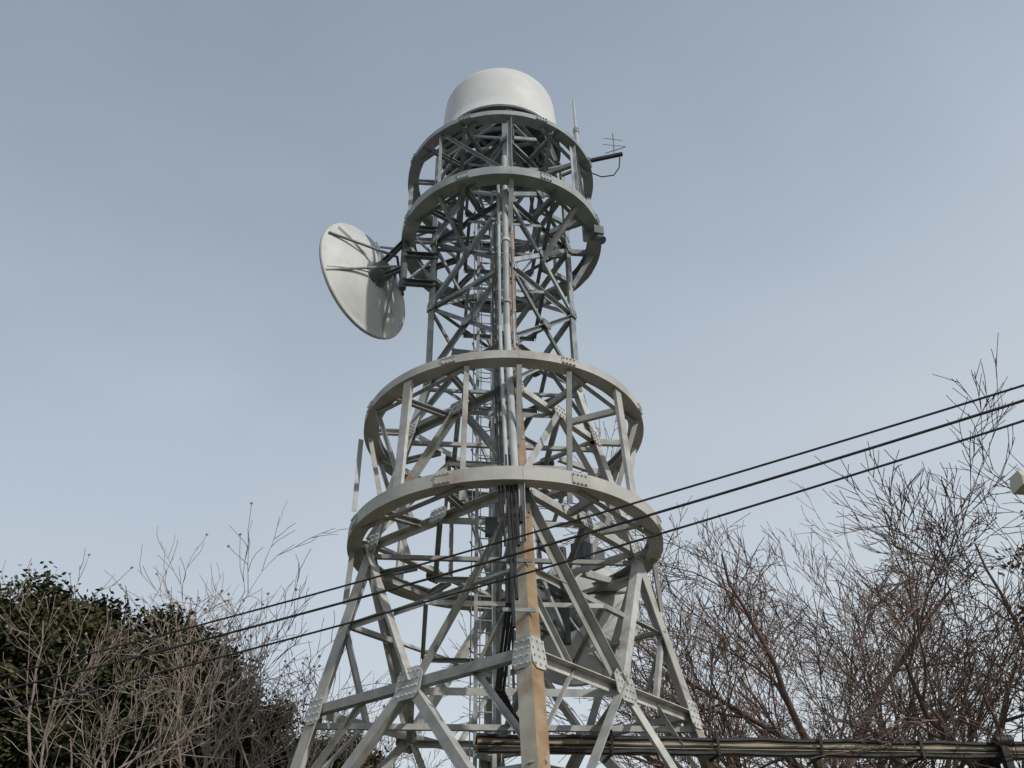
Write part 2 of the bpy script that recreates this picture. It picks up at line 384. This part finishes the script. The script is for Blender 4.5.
# ---------------------------------------------------------------- overhead wires
def wire(a,b,sag,r,n=60):
    m=MB(); a=V(a);b=V(b); P=[a.lerp(b,k/n)-V((0,0,4*sag*(k/n)*(1-k/n))) for k in range(n+1)]
    m.path(P,r,6,0); return m
def ray(u,v):
    c,s=math.cos(math.radians(35)),math.sin(math.radians(35)); u0=u+.02*v; v0=v-.02*u
    return V((u0,c-v0*s,s+v0*c))
def pt(px,py,dist):
    d=ray((px-512)/887,(384-py)/887); return V((0,0,EYE))+d*(dist/d.y)
for k,(ya,yb) in enumerate(((374,686),(389,700),(409,720))):
    a=pt(1060,ya,9.5); b=pt(-40,yb,17.0)
    ee=empty('overhead_cable'); wire(a,b,.16+.03*k,(.018,.022,.018)[k]).obj('cable',[M_blk],ee)

# ---------------------------------------------------------------- cable tray to the right
T0=V((-.9,19.45,EYE+4.46)); T1=V((17,22.1,EYE+4.48))
tr=empty('cable_tray'); t=MB(); d=(T1-T0).normalized(); s=V((-d.y,d.x,0))
for o in (-.28,.28): t.C(T0+s*o,T1+s*o,.06*(1 if o<0 else -1),.2,.012,(0,0,1),0)
L=(T1-T0).length; k=.2
while k<L:
    t.bar(T0+d*k-s*.27-V((0,0,.07)),T0+d*k+s*.27-V((0,0,.07)),.05,.03,(0,0,1),0); k+=.45
for j,o in enumerate((-.2,-.12,-.03,.07,.16)):
    P=[T0+d*(L*q/40)+s*(o+.02*math.sin(q*1.3+j))+V((0,0,.06+.07*(j%2)+.02*math.sin(q*.9+j*2))) for q in range(41)]
    t.path(P,.055,8,1)
for j,o in enumerate((-.33,-.36,-.34)):
    P=[T0+d*(L*q/80)+s*o+V((0,0,(.12,-.16,-.03)[j]-.03*abs(math.sin(q*.35+j)))) for q in range(81)]
    t.path(P,(.04,.045,.025)[j],6,1)
for kk in (2.8,5.1,7.4,9.7): 
    t.bar(T0+d*kk-s*.42-V((0,0,.24)),T0+d*kk-s*.42+V((0,0,.24)),.06,.05,(1,0,0),1)
    t.bar(T0+d*kk-s*.42-V((0,0,.22)),T0+d*kk+s*.42-V((0,0,.22)),.05,.05,(0,0,1),1)
t.obj('tray',[M_tray,M_blk],tr)
ps=MB(); pc=T0+d*11.6
ps.lathe((pc.x,pc.y,0),(0,0,1),[(0,0),(.13,0),(.11,pc.z-.2),(0,pc.z-.2)],16,0)
ps.bar(pc-s*.45-V((0,0,.2)),pc+s*.45-V((0,0,.2)),.16,.14,(0,0,1),0)
for o in(-.46,.42): ps.bar(pc+s*o-V((0,0,.55)),pc+s*o+V((0,0,.25)),.2,.16,(1,0,0),0)
ps.tube(pc-s*.5+V((-.16,0,.12)),pc-s*.5+V((.2,0,.12)),.13,None,12,0)
ps.obj('support_post',[M_blk],tr)

# ---------------------------------------------------------------- lamp at the right edge
lp=pt(1026,484,8.5); lamp=empty('street_lamp',(lp.x,lp.y,0)); lm=MB()
lm.lathe((1.3,.1,0),(0,0,1),[(0,0),(.09,0),(.06,lp.z+.1),(0,lp.z+.1)],14,1)
lm.tube((1.3,.1,lp.z),(.2,.0,lp.z+.02),.03,None,10,1)
lm.prof((.25,0,lp.z),(-.1,0,lp.z+.03),[(-.09,-.12),(.0,-.14),(.09,-.09),(.1,.09),(.0,.14),(-.09,.12)],(0,0,1),0)
lm.obj('pole_and_head',[M_lamp,M_conc],lamp)

# ---------------------------------------------------------------- bare trees
def bare_tree(name,loc,height,spread,seed,barkm,trunk_r=.2,lv=5,kids=(7,6,6,5,4),trunk_h=.25,tw=.008,up=.25,wob=.22,buds=0,xyk=1.0):
    rnd=random.Random(seed); m=MB(); m2=[]
    def rv(): return V((rnd.gauss(0,1),rnd.gauss(0,1),rnd.gauss(0,1)))
    def branch(p,d,L,r,lev):
        nseg=(7,8,6,4,3,2)[lev]; pts=[(p,r)]; dirs=[d.copy()]
        for k in range(nseg):
            d=(d+rv()*wob*(.5 if lev==0 else .8)+V((0,0,up*(.5 if lev<3 else .3)))*(.35)).normalized()
            p=p+d*(L/nseg); rr=max(tw*.7,r*(1-(k+1)/nseg*(.72 if lev else .55))); pts.append((p,rr)); dirs.append(d.copy())
        n=8 if lev==0 else (6 if lev==1 else (4 if lev==2 else 3))
        vs=[];fs=[]
        for k,(c,rr) in enumerate(pts):
            dd=dirs[k]; h=V((0,0,1)) if abs(dd.z)<.9 else V((1,0,0)); a=(h-dd*h.dot(dd)).normalized(); b=dd.cross(a)
            for i in range(n):
                an=2*math.pi*i/n; vs.append(tuple(c+a*(rr*math.cos(an))+b*(rr*math.sin(an))))
        for k in range(nseg):
            for i in range(n): fs.append([k*n+i,k*n+(i+1)%n,(k+1)*n+(i+1)%n,(k+1)*n+i])
        m.add(vs,fs,0,lev<3)
        if lev>=lv:
            if buds and rnd.random()<buds: m2.append(pts[-1][0])
            return
        nk=kids[lev]
        for c in range(nk):
            t=(trunk_h*1.6+(1-trunk_h*1.6)*(c+.6)/nk) if lev==0 else (.25+.75*(c+rnd.random()*.8)/nk)
            t=min(t,.99); k=min(int(t*nseg),nseg-1); f=t*nseg-k
            q=pts[k][0].lerp(pts[k+1][0],f); rr=pts[k][1]*(1-f)+pts[k+1][1]*f; dd=dirs[k]
            s=rv(); s=(s-dd*s.dot(dd)).normalized()
            ang=rnd.uniform(.35,.75)*(spread if lev<2 else .85)
            nd=(dd*math.cos(ang)+s*math.sin(ang)).normalized()
            ll=L*(rnd.uniform(.42,.64) if lev else rnd.uniform(.8,1.0)*(1.2-.35*t))
            branch(q,nd,ll,max(tw,rr*rnd.uniform(.55,.75)),lev+1)
    branch(V((0,0,0)),V((0,0,1)),height*.5,trunk_r,0)
    zs=sorted(v[2] for v in m.v); k=height/zs[int(len(zs)*.995)]
    m.v=[(x*k*xyk,y*k*xyk,z*k) for x,y,z in m.v]; m2=[V((c.x*k*xyk,c.y*k*xyk,c.z*k)) for c in m2]
    for c in m2:
        m.lathe(c,(0,0,1),[(0,-.045),(.045,0),(0,.045)],4,0)
    o=m.obj(name,[barkm]); o.location=loc; return o
K=(9,6,5,4,3)
bare_tree('bare_tree',(8.8,24.5,0),14.9,1.3,71,M_bark,.30,5,K,.12,.012,.12,.12,0,1.12)
bare_tree('bare_tree',(13.8,26,0),13.6,1.3,23,M_bark,.30,5,K,.12,.012,.14,.12,0,1.1)
bare_tree('bare_tree',(6.0,29,0),12.6,1.2,31,M_bark,.18,5,K,.14,.012,.2,.13)
bare_tree('bare_tree',(12,34,0),16.5,1.2,37,M_bark,.22,5,K,.14,.013,.2,.13)
bare_tree('bare_tree',(-8.0,23.5,0),11.7,.9,41,M_barkp,.15,4,(8,6,4,3,3),.25,.011,.25,.22,.2)
bare_tree('bare_tree',(-11.6,22.5,0),10.9,.85,43,M_barkp,.15,4,(6,4,4,3,3),.25,.010,.25,.22,.2)
bare_tree('bare_tree',(-6.6,27,0),11.6,.85,47,M_barkp,.13,4,(8,5,4,3,3),.25,.012,.25,.22,.2)
bare_tree('bare_tree',(-3.8,33,0),9.8,.9,53,M_bark,.12,5,(7,5,5,3,3),.25,.012)
bare_tree('bare_tree',(-7.5,35,0),11.5,.9,59,M_bark,.14,5,(7,5,5,3,3),.25,.012)

# ---------------------------------------------------------------- evergreen trees
def leafy(name,loc,height,rx,seed,leafm,nclump=90,per=330,ls=.11,base=.35):
    rnd=random.Random(seed); e=empty(name,loc); m=MB()
    t=MB(); top=height*.8; prev=V((0,0,0))
    for k in range(6):
        nx=V((rnd.gauss(0,.12),rnd.gauss(0,.12),top*(k+1)/6)); t.tube(prev,nx,.26*(1-k/7),.26*(1-(k+1)/7),8,0,False); prev=nx
    hc=height*(base+1)/2; hz=height*(1-base)/2
    for k in range(nclump):
        while True:
            u=V((rnd.uniform(-1,1),rnd.uniform(-1,1),rnd.uniform(-1,1)))
            if .35<u.length<1: break
        u*=rnd.uniform(.85,1.1)
        tz=(u.z+1)/2; sh=rx*(1.05-.36*max(0,tz))
        c=V((u.x*sh,u.y*sh,hc+u.z*hz)); cr=rnd.uniform(.35,.95)
        if k%3==0: t.tube(V((0,0,max(1.5,c.z*.62))),c,.06,.015,5,0,False)
        for j in range(int(per*(.5+cr))):
            g=V((rnd.gauss(0,.5),rnd.gauss(0,.5),rnd.gauss(0,.38)))*cr; p=c+g
            a=V((rnd.gauss(0,1),rnd.gauss(0,1),rnd.gauss(0,.7))).normalized(); b=a.cross(V((rnd.gauss(0,1),rnd.gauss(0,1),rnd.gauss(0,1)))).normalized()
            l=ls*rnd.uniform(.6,1.3); w=l*.5
            m.v.extend([tuple(p-a*l),tuple(p+b*w),tuple(p+a*l),tuple(p-b*w)]); o=len(m.v)-4
            m.f.append([o,o+1,o+2,o+3]); m.m.append(0); m.sm.append(False)
    t.obj('trunk_and_limbs',[M_bark],e); m.obj('foliage',[leafm],e)
leafy('evergreen_tree',(-14.2,26.5,0),12.3,3.9,101,M_leaf,190,400,.10)
leafy('evergreen_tree',(-11.3,28.0,0),12.2,3.3,102,M_leaf,170,400,.10)
leafy('evergreen_tree',(-17.2,26.0,0),12.6,3.6,103,M_leaf,150,400,.10)
leafy('evergreen_tree',(-9.0,30.0,0),10.8,2.9,104,M_leaf,130,380,.10)
leafy('evergreen_tree',(-6.2,31.5,0),9.4,2.7,105,M_leaf,100,340,.10)
leafy('oak_tree',(15.4,24,0),13.2,2.4,106,M_leafb,42,130,.09,.45)

# ---------------------------------------------------------------- ground
g=MB(); n=60; S=1500.0
def gz(x,y):
    r=math.hypot(x,y-15); return 0 if r<45 else -min(30,(r-45)*.05)*0.6
cs=[-S,-700,-350,-180,-100,-70,-55,-45,-35,-25,-15,-5,5,15,25,35,45,55,70,100,180,350,700,S]
vs=[(x,y,gz(x,y)) for y in cs for x in cs]; q=len(cs)
g.add(vs,[[j*q+i,j*q+i+1,(j+1)*q+i+1,(j+1)*q+i] for j in range(q-1) for i in range(q-1)],0,True)
g.obj('ground',[M_ground])

# ---------------------------------------------------------------- light
sd=V((.60,-.60,.55)).normalized(); el=math.asin(sd.z); rot=math.atan2(sd.x,sd.y)
sl=bpy.data.lights.new('sun','SUN'); sl.energy=2.4; sl.angle=math.radians(1.5); sl.color=(1,.96,.89)
so=bpy.data.objects.new('sun',sl); scn.collection.objects.link(so); so.rotation_euler=sd.to_track_quat('Z','Y').to_euler()
wd=bpy.data.worlds.new('World'); scn.world=wd; wd.use_nodes=True; nt=wd.node_tree; N=nt.nodes; Lk=nt.links
bg=N['Background']; sky=N.new('ShaderNodeTexSky'); sky.sky_type='NISHITA'; sky.sun_disc=False
sky.sun_elevation=el; sky.sun_rotation=rot; sky.air_density=1.2; sky.dust_density=2.0; sky.ozone_density=1.5; sky.altitude=100
tc=N.new('ShaderNodeTexCoord'); mp=N.new('ShaderNodeMapping'); mp.inputs['Scale'].default_value=(1,1,2.0)
ns=N.new('ShaderNodeTexNoise'); ns.inputs['Scale'].default_value=1.7; ns.inputs['Detail'].default_value=5; ns.inputs['Roughness'].default_value=.5; ns.inputs['Distortion'].default_value=.6
Lk.new(tc.outputs['Generated'],mp.inputs[0]); Lk.new(mp.outputs[0],ns.inputs['Vector'])
sp=N.new('ShaderNodeSeparateXYZ'); Lk.new(tc.outputs['Generated'],sp.inputs[0])
cr=N.new('ShaderNodeValToRGB'); e=cr.color_ramp.elements
e[0].position=0.0; e[0].color=(.71,.76,.79,1)
e[1].position=1.0; e[1].color=(.255,.30,.37,1)
for p_,c_ in ((.3,(.585,.65,.71,1)),(.55,(.475,.545,.62,1)),(.8,(.325,.385,.46,1))):
    x=e.new(p_); x.color=c_
ad=N.new('ShaderNodeMath'); ad.operation='MULTIPLY_ADD'; ad.inputs[1].default_value=-.22
Lk.new(sp.outputs['X'],ad.inputs[0]); Lk.new(sp.outputs['Z'],ad.inputs[2])
ad2=N.new('ShaderNodeMath'); ad2.operation='MULTIPLY_ADD'; ad2.inputs[1].default_value=-.30
Lk.new(ns.outputs['Fac'],ad2.inputs[0]); Lk.new(ad.outputs[0],ad2.inputs[2])
ad3=N.new('ShaderNodeMath'); ad3.operation='ADD'; ad3.inputs[1].default_value=.13; Lk.new(ad2.outputs[0],ad3.inputs[0])
Lk.new(ad3.outputs[0],cr.inputs['Fac'])
vm=N.new('ShaderNodeVectorMath'); vm.operation='SCALE'; vm.inputs['Scale'].default_value=1/.13; Lk.new(cr.outputs['Color'],vm.inputs[0])
mx=N.new('ShaderNodeMix'); mx.data_type='RGBA'; mx.inputs['Factor'].default_value=.88
Lk.new(vm.outputs[0],mx.inputs['B']); Lk.new(sky.outputs[0],mx.inputs['A']); Lk.new(mx.outputs['Result'],bg.inputs['Color'])
bg.inputs['Strength'].default_value=.13

# ---------------------------------------------------------------- camera
cam=bpy.data.cameras.new('camera'); co=bpy.data.objects.new('camera',cam); scn.collection.objects.link(co)
cam.sensor_width=36; cam.lens=887/1024*36; cam.clip_end=5000
co.matrix_world=Matrix.Translation((0,0,EYE))@Matrix.Rotation(math.radians(125),4,'X')@Matrix.Rotation(-.02,4,'Z')
scn.camera=co
scn.view_settings.view_transform='Standard'; scn.view_settings.look='None'; scn.view_settings.exposure=0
++++++++++++++++++++
EXERCISE INSTRUCTIONS:
Exactly as they appear, print the lines of the listing above from its first line through the line that contains "ps.obj('support_post',[M_blk],tr)", minus the pictures.

FINISHED ANSWER:
Write part 2 of the bpy script that recreates this picture. It picks up at line 384. This part finishes the script. The script is for Blender 4.5.
# ---------------------------------------------------------------- overhead wires
def wire(a,b,sag,r,n=60):
    m=MB(); a=V(a);b=V(b); P=[a.lerp(b,k/n)-V((0,0,4*sag*(k/n)*(1-k/n))) for k in range(n+1)]
    m.path(P,r,6,0); return m
def ray(u,v):
    c,s=math.cos(math.radians(35)),math.sin(math.radians(35)); u0=u+.02*v; v0=v-.02*u
    return V((u0,c-v0*s,s+v0*c))
def pt(px,py,dist):
    d=ray((px-512)/887,(384-py)/887); return V((0,0,EYE))+d*(dist/d.y)
for k,(ya,yb) in enumerate(((374,686),(389,700),(409,720))):
    a=pt(1060,ya,9.5); b=pt(-40,yb,17.0)
    ee=empty('overhead_cable'); wire(a,b,.16+.03*k,(.018,.022,.018)[k]).obj('cable',[M_blk],ee)

# ---------------------------------------------------------------- cable tray to the right
T0=V((-.9,19.45,EYE+4.46)); T1=V((17,22.1,EYE+4.48))
tr=empty('cable_tray'); t=MB(); d=(T1-T0).normalized(); s=V((-d.y,d.x,0))
for o in (-.28,.28): t.C(T0+s*o,T1+s*o,.06*(1 if o<0 else -1),.2,.012,(0,0,1),0)
L=(T1-T0).length; k=.2
while k<L:
    t.bar(T0+d*k-s*.27-V((0,0,.07)),T0+d*k+s*.27-V((0,0,.07)),.05,.03,(0,0,1),0); k+=.45
for j,o in enumerate((-.2,-.12,-.03,.07,.16)):
    P=[T0+d*(L*q/40)+s*(o+.02*math.sin(q*1.3+j))+V((0,0,.06+.07*(j%2)+.02*math.sin(q*.9+j*2))) for q in range(41)]
    t.path(P,.055,8,1)
for j,o in enumerate((-.33,-.36,-.34)):
    P=[T0+d*(L*q/80)+s*o+V((0,0,(.12,-.16,-.03)[j]-.03*abs(math.sin(q*.35+j)))) for q in range(81)]
    t.path(P,(.04,.045,.025)[j],6,1)
for kk in (2.8,5.1,7.4,9.7): 
    t.bar(T0+d*kk-s*.42-V((0,0,.24)),T0+d*kk-s*.42+V((0,0,.24)),.06,.05,(1,0,0),1)
    t.bar(T0+d*kk-s*.42-V((0,0,.22)),T0+d*kk+s*.42-V((0,0,.22)),.05,.05,(0,0,1),1)
t.obj('tray',[M_tray,M_blk],tr)
ps=MB(); pc=T0+d*11.6
ps.lathe((pc.x,pc.y,0),(0,0,1),[(0,0),(.13,0),(.11,pc.z-.2),(0,pc.z-.2)],16,0)
ps.bar(pc-s*.45-V((0,0,.2)),pc+s*.45-V((0,0,.2)),.16,.14,(0,0,1),0)
for o in(-.46,.42): ps.bar(pc+s*o-V((0,0,.55)),pc+s*o+V((0,0,.25)),.2,.16,(1,0,0),0)
ps.tube(pc-s*.5+V((-.16,0,.12)),pc-s*.5+V((.2,0,.12)),.13,None,12,0)
ps.obj('support_post',[M_blk],tr)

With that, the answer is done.